Say no more. Within seconds, words like Clomid, Clenbuterol, and buffalo mating stimulant will pour out of his mouth. He’ll procure every known steroid for you to sample, direct from the nearest Mexican apothecary. He’ll show you how to use them. You can inject them, swallow them, rub them in, smoke them, insert them as suppositories, drop them on your tongue, spray them in your nose, or bake them into cranberry muffins. Your new gym friend will show you the best way to do it, and then do it with you! Then, you two will wrestle naked in the steam room for an hour. Within days, you’ll find yourself more powerful, more energetic, and more prone to slamming your loved ones against the wall at the drop of a hat. Welcome to your new body, my friend. Soon, the aggressiveness you try so hard to rein in off the field will consume you entirely. You’ll be like a superhero, with bonus raping ability.
6. IF YOU’RE GOING TO TAKE A PERFORMANCE-ENHANCING SUBSTANCE, TAKE HUMAN GROWTH HORMONE. There is no reliable test for it yet. So binge away. Oh, sure, people will say there’s “anecdotal evidence” of you cheating. And yeah, there are a few horrifying physical side effects, such as cranial doubling. But who gives a shit if it bags you an extra $100 mil? So you have an abnormally large head now. Big fucking deal. Buy an Escalade with a sunroof. Problem solved.
7. IF YOU TAKE THEM, YOU ARE IN GOOD COMPANY. Using steroids doesn’t have to be your dirty little secret. Find a teammate or a group of fellow players and make it a dirty big secret. It’s much more fun to engage in illicit behavior in groups.

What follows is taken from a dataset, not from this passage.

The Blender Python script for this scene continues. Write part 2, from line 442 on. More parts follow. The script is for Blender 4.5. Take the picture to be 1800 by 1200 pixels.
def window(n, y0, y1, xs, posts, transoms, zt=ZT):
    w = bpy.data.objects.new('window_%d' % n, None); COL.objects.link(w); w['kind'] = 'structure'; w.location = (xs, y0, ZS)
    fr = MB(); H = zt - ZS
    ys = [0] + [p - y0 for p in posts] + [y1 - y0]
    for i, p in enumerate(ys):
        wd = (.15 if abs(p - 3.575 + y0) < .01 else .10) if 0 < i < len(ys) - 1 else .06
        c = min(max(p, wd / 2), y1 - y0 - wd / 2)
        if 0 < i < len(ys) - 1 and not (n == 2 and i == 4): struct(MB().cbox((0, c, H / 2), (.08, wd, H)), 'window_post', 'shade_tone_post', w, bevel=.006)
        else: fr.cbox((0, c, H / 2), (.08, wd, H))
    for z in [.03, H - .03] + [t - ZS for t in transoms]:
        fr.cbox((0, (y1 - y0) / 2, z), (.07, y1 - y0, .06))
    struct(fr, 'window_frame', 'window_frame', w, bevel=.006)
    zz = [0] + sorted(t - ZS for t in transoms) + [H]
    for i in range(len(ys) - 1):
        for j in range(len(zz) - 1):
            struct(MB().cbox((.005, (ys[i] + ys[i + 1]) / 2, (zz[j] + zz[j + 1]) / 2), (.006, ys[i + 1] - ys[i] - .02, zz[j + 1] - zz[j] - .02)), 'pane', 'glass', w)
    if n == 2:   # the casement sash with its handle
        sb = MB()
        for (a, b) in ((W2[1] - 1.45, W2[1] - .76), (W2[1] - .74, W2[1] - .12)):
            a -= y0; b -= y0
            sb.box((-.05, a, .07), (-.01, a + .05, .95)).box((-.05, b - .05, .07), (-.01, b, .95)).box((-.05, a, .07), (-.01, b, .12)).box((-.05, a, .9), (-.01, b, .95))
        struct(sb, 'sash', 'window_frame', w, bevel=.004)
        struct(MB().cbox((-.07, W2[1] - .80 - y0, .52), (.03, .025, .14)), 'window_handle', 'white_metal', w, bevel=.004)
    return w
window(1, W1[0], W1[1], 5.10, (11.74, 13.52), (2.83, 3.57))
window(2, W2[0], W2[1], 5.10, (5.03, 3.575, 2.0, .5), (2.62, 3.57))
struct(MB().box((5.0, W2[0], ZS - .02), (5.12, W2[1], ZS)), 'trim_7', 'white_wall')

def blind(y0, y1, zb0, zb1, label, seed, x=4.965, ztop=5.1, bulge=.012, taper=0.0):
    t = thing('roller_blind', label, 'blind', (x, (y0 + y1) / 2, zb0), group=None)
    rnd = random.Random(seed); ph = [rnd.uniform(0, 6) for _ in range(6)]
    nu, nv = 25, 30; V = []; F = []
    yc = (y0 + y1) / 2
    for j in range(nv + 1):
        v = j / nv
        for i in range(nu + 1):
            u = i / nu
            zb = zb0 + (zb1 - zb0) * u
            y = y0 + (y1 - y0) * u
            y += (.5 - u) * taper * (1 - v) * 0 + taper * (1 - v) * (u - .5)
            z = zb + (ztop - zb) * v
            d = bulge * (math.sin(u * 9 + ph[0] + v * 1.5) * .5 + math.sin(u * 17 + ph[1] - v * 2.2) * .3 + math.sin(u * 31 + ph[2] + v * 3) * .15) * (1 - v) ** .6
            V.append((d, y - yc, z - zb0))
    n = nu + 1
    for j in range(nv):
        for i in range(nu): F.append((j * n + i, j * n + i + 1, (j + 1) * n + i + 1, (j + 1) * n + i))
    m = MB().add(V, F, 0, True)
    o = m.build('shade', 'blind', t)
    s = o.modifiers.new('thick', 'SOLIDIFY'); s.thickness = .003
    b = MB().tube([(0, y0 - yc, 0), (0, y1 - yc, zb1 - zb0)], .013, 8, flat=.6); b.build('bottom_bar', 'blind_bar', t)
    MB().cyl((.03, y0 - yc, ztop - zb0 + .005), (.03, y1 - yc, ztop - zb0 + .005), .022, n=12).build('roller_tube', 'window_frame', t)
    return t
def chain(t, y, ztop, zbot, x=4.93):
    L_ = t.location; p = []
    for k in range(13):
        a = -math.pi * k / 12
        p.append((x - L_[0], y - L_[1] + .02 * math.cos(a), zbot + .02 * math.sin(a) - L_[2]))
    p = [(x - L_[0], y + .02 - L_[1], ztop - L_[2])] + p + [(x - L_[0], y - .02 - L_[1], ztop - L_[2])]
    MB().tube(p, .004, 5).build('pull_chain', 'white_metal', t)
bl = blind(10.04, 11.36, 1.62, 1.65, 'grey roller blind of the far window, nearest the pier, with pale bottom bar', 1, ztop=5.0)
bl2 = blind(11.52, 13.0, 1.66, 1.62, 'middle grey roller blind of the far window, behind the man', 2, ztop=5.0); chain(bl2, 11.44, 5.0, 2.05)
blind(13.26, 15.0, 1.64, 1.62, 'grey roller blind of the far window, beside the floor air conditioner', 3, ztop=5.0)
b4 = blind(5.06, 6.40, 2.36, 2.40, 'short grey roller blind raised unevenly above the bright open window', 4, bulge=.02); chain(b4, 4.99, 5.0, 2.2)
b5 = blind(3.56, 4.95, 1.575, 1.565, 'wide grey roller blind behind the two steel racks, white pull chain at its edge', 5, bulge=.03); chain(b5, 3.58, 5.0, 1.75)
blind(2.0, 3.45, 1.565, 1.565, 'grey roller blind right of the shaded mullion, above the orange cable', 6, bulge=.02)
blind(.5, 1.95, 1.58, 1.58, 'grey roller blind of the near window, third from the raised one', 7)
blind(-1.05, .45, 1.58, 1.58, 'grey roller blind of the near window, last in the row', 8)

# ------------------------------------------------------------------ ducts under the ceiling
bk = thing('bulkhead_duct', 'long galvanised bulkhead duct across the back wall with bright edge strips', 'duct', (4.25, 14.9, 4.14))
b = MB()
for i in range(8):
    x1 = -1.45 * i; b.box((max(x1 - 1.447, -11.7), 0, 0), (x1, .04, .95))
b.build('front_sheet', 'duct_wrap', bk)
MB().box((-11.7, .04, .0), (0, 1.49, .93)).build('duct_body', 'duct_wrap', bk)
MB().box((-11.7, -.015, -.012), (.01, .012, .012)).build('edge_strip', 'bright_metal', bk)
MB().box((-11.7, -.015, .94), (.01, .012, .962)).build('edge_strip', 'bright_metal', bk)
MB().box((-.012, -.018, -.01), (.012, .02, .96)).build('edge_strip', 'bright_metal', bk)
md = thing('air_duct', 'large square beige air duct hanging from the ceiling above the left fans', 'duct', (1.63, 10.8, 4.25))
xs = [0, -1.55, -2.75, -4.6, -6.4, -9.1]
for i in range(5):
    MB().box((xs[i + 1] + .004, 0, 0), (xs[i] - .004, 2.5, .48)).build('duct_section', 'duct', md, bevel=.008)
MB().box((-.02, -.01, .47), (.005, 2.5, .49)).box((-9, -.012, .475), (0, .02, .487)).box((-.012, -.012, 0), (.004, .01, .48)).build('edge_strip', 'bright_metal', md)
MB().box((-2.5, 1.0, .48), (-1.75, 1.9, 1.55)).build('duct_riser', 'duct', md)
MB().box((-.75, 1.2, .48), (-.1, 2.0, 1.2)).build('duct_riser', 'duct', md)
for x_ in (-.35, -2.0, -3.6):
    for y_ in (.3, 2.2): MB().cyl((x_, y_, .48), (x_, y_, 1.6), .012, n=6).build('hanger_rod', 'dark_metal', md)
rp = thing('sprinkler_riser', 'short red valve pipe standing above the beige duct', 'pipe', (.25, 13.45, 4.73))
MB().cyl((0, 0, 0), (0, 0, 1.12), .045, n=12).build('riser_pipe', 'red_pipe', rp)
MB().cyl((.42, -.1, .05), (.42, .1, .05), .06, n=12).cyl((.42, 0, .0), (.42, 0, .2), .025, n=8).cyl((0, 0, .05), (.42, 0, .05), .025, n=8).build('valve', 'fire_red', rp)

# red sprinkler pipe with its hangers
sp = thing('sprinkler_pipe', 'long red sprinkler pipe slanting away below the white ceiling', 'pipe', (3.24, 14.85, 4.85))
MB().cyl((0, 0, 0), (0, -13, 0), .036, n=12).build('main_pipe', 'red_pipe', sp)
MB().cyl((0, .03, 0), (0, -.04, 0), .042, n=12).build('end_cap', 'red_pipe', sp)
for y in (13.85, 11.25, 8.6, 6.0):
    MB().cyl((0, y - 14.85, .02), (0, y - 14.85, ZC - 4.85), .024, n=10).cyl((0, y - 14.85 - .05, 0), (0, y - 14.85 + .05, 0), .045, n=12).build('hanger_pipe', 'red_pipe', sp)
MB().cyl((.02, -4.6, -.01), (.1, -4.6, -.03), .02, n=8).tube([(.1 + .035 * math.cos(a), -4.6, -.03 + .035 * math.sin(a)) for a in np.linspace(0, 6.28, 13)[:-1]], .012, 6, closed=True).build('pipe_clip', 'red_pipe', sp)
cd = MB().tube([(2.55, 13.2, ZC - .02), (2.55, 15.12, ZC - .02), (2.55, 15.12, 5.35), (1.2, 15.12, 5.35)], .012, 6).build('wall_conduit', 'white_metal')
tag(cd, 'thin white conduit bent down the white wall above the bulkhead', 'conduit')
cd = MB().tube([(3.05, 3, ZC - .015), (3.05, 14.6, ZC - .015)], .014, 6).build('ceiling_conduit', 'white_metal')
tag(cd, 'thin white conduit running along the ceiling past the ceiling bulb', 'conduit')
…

At least, that’s what I’ve found. The number of professional athletes who have allegedly used PEDs is huge, and only growing: Barry Bonds, Mark McGwire, Roger Clemens, Rafael Palmeiro, Floyd Landis, Mike Webster, Lyle Alzado, Darrell Russell, Sammy Sosa, Ben Johnson, Marion Jones, Tim Montgomery, Ken Caminiti, Jose Canseco, and pretty much the entire roster of the WWE. Sure, many of these people are dead, or disgraced. But, should the same fate befall you, you’ll at least have someone to commiserate with.